▶ Recorded data:
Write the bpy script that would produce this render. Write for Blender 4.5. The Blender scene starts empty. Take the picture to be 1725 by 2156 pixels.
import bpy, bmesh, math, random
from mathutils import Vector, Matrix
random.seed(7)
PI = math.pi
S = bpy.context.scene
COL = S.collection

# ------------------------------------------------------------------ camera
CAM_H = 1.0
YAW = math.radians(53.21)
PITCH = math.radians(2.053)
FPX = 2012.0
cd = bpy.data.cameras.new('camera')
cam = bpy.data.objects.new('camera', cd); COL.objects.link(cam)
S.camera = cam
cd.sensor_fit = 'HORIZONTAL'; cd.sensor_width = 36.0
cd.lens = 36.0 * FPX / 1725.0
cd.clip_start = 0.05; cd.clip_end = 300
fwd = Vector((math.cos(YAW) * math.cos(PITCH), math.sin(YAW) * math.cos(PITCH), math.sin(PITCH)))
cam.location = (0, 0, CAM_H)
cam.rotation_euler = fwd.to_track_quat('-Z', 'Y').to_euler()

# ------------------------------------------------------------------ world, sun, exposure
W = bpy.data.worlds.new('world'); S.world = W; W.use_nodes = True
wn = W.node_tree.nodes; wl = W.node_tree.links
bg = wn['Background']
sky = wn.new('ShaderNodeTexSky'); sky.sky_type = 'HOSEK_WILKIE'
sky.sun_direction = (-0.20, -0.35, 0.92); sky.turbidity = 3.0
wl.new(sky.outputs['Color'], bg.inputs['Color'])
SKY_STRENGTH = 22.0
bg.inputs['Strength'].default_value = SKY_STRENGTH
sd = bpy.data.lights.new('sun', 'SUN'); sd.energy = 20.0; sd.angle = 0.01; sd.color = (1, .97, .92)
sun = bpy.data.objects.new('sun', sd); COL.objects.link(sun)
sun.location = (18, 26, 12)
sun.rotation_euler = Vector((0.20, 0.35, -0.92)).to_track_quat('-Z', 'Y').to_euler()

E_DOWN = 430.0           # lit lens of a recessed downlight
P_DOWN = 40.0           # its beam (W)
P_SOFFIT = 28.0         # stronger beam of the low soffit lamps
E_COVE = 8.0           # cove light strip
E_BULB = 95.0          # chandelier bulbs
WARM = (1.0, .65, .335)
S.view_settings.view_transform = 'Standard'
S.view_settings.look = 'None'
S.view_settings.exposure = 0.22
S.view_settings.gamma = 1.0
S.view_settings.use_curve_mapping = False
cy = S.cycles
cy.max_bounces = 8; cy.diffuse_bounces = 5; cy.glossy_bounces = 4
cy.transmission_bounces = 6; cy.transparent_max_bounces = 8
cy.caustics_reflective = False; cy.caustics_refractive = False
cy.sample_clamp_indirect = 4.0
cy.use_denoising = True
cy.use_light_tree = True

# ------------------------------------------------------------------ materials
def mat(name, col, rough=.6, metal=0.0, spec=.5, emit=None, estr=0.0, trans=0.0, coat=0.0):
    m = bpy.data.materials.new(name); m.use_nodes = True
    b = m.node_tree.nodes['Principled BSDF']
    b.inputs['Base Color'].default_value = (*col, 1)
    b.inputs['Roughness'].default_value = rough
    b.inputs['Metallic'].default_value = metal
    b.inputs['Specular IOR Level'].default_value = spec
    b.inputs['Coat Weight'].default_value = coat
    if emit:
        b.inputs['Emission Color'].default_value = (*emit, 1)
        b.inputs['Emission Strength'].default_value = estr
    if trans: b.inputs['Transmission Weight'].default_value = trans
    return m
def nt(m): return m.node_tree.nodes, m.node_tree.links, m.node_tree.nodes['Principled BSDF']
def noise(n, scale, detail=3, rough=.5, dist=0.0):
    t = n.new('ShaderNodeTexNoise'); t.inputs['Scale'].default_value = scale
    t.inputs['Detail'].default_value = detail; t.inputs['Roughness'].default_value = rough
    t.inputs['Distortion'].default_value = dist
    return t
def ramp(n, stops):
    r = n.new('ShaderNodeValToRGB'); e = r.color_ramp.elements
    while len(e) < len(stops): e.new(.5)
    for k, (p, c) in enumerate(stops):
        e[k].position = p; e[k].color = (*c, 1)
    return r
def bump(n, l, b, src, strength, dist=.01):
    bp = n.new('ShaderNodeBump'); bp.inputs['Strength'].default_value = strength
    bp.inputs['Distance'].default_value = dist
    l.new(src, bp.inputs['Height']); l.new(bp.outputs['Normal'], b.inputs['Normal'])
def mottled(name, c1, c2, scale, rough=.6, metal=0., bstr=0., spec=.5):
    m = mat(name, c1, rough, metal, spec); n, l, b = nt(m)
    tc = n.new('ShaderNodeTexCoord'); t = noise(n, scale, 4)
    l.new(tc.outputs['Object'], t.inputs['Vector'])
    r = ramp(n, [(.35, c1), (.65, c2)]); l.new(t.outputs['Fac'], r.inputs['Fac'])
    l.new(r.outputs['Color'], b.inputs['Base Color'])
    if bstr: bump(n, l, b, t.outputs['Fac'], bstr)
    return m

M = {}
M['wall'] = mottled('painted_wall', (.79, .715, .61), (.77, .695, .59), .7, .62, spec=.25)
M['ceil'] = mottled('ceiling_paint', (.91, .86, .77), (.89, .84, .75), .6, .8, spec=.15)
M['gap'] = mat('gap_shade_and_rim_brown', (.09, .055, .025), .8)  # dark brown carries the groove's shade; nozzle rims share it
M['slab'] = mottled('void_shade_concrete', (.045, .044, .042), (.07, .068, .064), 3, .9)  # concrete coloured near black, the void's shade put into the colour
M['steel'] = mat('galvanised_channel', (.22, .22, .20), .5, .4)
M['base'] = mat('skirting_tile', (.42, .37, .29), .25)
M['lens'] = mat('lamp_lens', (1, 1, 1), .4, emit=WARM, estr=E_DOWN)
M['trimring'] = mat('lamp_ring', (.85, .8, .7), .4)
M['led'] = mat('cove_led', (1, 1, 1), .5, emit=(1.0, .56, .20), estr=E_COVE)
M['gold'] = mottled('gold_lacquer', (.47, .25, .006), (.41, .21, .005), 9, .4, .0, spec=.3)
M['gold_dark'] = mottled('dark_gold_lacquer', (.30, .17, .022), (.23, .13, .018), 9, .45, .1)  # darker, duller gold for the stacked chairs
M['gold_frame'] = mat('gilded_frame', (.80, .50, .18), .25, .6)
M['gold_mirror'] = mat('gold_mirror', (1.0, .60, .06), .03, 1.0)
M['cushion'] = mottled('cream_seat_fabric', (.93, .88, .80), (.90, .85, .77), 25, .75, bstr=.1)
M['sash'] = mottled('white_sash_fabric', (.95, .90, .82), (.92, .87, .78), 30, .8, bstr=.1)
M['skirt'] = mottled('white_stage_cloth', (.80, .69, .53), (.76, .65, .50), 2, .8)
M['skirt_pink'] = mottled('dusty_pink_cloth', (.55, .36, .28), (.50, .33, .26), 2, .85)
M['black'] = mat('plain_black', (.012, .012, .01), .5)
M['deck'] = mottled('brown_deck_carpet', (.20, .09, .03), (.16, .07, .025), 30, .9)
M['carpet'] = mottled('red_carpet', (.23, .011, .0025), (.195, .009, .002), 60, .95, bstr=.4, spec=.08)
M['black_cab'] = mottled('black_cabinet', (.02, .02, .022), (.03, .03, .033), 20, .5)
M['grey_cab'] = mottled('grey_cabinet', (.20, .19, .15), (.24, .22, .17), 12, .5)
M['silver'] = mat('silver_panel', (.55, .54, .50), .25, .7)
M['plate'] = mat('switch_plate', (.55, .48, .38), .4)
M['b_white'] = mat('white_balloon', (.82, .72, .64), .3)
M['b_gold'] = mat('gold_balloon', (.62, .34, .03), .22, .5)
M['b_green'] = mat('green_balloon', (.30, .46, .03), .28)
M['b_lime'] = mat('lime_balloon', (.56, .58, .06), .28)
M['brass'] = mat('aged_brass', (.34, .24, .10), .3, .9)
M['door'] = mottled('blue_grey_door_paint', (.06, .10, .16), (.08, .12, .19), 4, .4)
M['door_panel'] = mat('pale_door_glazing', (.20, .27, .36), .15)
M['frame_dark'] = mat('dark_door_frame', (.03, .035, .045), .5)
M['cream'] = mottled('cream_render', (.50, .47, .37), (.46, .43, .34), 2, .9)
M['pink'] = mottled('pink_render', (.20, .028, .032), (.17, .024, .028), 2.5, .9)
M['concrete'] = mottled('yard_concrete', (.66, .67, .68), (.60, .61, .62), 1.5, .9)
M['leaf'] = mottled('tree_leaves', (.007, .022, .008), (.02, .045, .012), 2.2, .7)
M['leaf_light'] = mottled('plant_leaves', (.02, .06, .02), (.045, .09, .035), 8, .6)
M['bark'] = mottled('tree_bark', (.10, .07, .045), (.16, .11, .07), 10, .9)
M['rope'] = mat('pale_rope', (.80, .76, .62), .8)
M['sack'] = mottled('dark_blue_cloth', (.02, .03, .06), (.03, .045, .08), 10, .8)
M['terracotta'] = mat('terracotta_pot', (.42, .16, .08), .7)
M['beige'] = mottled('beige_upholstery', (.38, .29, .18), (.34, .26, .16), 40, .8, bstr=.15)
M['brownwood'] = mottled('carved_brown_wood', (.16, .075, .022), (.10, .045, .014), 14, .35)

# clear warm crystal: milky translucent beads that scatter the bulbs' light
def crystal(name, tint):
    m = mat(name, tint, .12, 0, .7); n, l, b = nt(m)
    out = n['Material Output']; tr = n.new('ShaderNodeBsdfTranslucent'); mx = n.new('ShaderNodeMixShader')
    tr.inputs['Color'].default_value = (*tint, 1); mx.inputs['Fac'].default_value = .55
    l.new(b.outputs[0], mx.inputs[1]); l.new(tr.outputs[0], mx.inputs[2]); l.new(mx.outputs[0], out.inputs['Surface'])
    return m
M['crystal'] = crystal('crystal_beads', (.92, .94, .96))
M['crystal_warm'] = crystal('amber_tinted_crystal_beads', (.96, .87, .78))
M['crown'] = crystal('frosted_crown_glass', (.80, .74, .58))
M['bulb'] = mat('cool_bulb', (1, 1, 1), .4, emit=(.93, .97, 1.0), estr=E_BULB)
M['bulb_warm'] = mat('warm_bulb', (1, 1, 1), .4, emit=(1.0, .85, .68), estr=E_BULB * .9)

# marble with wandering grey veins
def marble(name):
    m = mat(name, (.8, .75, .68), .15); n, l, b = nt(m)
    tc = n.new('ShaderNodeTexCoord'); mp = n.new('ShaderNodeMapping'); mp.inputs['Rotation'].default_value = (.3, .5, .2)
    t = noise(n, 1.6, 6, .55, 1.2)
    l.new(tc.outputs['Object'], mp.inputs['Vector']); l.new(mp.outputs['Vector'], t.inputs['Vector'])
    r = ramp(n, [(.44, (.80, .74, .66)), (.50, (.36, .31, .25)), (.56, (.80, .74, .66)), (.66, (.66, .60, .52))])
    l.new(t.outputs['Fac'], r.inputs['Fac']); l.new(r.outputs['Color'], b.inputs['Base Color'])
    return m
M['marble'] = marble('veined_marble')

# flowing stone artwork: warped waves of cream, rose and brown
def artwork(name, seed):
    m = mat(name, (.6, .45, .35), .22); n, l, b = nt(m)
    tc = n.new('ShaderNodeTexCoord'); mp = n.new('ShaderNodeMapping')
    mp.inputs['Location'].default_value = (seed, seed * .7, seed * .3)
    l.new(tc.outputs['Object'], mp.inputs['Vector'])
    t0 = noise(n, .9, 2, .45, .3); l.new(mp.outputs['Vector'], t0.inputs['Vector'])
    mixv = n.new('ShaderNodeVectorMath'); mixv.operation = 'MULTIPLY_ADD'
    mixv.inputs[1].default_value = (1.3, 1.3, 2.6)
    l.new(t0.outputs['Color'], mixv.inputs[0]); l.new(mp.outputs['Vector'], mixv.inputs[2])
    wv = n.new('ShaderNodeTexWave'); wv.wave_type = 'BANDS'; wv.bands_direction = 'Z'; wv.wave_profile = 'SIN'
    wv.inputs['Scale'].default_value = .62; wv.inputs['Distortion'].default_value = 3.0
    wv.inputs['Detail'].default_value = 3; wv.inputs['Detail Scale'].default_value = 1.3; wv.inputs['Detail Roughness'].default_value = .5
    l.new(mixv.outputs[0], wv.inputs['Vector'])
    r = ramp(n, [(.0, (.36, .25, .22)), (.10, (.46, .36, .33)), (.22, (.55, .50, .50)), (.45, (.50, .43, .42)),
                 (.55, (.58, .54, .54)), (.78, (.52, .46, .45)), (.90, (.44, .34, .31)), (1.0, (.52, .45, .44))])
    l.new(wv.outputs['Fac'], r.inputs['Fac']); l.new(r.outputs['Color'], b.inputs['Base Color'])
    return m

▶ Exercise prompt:
Tell how many lines include "that". The number is the whole answer.

▶ Exercise output:
2